### Information supplied
------------------------------------------------------------------------

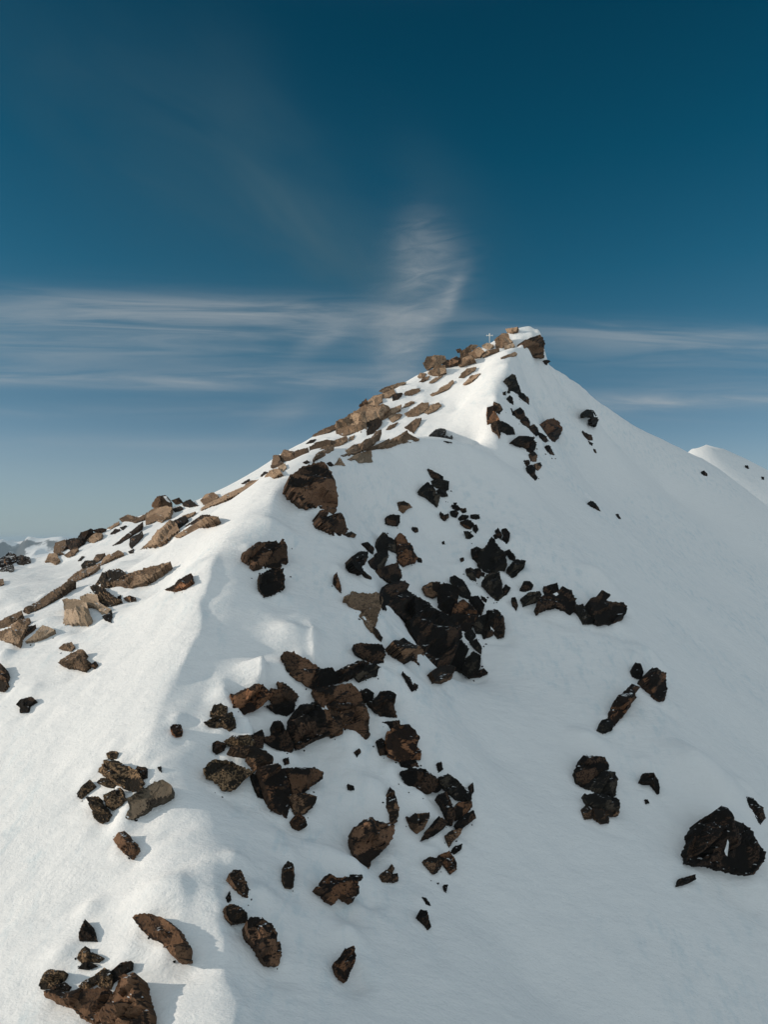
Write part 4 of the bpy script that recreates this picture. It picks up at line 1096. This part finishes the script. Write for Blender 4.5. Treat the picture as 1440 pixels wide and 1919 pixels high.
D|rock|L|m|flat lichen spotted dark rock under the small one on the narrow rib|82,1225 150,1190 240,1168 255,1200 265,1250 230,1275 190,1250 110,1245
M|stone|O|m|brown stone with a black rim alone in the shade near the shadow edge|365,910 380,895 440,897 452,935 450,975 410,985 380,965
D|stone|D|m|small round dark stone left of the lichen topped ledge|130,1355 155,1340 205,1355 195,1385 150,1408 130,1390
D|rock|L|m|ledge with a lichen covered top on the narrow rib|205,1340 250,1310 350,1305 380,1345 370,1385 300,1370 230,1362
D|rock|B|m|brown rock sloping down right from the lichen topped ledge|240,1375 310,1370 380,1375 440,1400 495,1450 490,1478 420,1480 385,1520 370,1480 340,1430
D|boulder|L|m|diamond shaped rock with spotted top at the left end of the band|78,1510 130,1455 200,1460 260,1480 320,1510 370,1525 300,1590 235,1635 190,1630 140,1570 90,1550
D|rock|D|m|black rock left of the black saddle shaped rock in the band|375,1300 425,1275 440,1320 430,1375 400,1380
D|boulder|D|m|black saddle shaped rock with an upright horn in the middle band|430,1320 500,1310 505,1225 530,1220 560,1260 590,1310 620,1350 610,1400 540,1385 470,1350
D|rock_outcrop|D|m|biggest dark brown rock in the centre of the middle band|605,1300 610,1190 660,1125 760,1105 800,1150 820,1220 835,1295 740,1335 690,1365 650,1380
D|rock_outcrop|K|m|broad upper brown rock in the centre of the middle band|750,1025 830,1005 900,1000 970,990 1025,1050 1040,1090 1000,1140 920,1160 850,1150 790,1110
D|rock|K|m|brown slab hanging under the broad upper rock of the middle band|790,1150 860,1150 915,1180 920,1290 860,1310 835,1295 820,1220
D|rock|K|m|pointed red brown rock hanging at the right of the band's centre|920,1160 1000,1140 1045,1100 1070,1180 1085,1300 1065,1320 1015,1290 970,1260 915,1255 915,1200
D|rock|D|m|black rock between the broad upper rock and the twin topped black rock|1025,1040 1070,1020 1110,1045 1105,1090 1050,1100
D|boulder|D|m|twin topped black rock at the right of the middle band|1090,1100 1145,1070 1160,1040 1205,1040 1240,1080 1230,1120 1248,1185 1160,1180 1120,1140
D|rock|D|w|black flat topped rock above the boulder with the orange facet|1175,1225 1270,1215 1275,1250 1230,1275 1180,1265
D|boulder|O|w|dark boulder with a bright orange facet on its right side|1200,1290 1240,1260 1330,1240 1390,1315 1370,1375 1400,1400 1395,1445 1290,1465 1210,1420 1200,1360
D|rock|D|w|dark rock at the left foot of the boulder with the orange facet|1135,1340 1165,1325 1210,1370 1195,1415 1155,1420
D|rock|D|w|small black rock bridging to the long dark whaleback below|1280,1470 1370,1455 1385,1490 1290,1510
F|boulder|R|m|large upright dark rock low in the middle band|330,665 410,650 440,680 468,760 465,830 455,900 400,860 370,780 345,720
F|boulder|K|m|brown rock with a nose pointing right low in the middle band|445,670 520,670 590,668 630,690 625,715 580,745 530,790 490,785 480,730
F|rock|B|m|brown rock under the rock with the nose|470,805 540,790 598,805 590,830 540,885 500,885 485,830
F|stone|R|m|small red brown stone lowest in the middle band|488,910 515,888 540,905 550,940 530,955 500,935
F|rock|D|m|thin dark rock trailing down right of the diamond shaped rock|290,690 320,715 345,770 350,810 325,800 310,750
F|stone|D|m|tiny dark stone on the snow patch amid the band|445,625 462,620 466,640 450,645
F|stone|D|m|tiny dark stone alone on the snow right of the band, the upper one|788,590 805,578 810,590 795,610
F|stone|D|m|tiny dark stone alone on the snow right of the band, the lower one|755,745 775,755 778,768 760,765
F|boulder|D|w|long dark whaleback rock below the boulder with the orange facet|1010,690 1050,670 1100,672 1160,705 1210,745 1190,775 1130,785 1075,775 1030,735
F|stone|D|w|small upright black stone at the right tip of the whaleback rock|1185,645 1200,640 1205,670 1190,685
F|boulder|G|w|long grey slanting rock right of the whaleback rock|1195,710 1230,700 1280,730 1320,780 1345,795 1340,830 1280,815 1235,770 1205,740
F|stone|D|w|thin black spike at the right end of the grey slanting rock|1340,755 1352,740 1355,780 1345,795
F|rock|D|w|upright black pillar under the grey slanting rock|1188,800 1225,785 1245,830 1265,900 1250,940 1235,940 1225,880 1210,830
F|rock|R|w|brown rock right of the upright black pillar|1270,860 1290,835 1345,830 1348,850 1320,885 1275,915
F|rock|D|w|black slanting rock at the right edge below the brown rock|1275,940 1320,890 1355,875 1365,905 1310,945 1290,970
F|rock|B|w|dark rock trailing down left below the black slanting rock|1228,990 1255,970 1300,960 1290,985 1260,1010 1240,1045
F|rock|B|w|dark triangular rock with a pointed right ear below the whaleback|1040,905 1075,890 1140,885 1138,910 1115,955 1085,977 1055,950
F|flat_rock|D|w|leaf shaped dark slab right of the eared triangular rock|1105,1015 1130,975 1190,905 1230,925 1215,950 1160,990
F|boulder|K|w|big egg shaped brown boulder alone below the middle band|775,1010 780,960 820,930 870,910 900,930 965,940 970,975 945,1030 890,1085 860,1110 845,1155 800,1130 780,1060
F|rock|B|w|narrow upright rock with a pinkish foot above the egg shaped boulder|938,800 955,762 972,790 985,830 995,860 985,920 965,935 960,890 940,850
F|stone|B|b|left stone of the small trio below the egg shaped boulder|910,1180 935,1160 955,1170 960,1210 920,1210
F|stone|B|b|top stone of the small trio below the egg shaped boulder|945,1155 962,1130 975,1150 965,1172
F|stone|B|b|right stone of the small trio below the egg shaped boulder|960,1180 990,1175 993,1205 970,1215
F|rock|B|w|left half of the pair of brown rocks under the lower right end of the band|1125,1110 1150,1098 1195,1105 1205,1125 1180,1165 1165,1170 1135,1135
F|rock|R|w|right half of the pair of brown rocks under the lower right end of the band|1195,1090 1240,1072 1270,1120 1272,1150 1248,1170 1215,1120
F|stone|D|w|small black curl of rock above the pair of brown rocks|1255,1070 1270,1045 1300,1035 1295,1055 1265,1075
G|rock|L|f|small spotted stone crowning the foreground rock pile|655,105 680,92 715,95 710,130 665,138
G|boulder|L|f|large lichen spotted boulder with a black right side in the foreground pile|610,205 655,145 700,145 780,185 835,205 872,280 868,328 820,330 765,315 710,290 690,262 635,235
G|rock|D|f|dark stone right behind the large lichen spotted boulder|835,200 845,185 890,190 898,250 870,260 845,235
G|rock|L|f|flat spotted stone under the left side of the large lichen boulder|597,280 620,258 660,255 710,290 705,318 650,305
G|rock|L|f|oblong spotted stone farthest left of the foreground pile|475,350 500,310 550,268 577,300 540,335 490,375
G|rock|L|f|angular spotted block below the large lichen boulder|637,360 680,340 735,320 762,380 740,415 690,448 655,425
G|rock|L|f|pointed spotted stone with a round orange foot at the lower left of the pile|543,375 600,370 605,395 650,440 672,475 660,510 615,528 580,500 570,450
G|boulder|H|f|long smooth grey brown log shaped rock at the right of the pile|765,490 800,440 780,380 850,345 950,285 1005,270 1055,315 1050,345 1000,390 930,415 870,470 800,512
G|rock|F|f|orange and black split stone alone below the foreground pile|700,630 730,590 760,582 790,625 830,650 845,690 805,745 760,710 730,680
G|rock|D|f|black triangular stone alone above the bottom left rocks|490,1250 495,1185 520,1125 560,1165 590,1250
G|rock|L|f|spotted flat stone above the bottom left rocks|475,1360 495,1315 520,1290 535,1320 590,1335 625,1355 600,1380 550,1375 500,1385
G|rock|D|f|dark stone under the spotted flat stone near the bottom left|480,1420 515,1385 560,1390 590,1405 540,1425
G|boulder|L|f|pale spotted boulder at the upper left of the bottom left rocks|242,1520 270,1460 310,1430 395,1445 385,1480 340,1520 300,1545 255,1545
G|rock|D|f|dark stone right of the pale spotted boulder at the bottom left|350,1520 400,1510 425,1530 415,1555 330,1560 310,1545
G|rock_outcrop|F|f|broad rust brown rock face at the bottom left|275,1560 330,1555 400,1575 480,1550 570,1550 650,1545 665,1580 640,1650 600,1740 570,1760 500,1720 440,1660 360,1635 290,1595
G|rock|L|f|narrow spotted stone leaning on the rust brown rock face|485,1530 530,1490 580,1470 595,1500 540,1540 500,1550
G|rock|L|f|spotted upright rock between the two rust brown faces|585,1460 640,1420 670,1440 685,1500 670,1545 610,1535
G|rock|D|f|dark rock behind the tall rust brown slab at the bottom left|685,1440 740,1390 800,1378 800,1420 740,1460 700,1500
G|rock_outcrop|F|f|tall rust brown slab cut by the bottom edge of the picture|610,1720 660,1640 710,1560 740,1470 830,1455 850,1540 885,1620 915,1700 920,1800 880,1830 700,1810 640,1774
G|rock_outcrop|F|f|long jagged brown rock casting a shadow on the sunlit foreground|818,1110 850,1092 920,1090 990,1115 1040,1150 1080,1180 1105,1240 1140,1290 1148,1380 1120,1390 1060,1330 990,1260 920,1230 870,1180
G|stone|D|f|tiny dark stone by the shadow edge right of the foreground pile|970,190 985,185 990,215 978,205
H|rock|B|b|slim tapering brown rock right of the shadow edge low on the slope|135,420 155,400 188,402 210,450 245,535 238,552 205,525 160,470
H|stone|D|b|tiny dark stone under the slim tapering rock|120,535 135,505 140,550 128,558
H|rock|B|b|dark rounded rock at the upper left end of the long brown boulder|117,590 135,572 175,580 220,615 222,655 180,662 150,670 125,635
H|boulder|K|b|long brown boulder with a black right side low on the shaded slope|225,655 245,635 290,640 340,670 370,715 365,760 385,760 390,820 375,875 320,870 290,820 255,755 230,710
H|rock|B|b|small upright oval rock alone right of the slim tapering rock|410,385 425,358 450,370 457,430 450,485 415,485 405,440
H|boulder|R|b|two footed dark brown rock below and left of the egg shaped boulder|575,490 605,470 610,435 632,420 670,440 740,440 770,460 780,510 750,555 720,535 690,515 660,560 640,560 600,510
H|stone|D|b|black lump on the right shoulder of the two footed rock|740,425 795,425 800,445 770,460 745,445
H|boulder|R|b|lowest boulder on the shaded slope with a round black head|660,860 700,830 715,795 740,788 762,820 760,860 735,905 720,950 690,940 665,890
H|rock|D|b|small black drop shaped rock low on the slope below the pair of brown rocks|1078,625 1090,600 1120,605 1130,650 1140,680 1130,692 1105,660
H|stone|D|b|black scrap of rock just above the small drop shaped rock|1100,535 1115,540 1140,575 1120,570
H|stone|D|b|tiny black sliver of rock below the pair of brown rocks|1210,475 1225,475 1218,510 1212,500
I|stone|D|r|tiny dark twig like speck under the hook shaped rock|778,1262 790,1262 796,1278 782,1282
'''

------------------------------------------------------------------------

### Exercise prompt
Compute how many lines include the string "picture", then give that number by itself.

### Task solution
2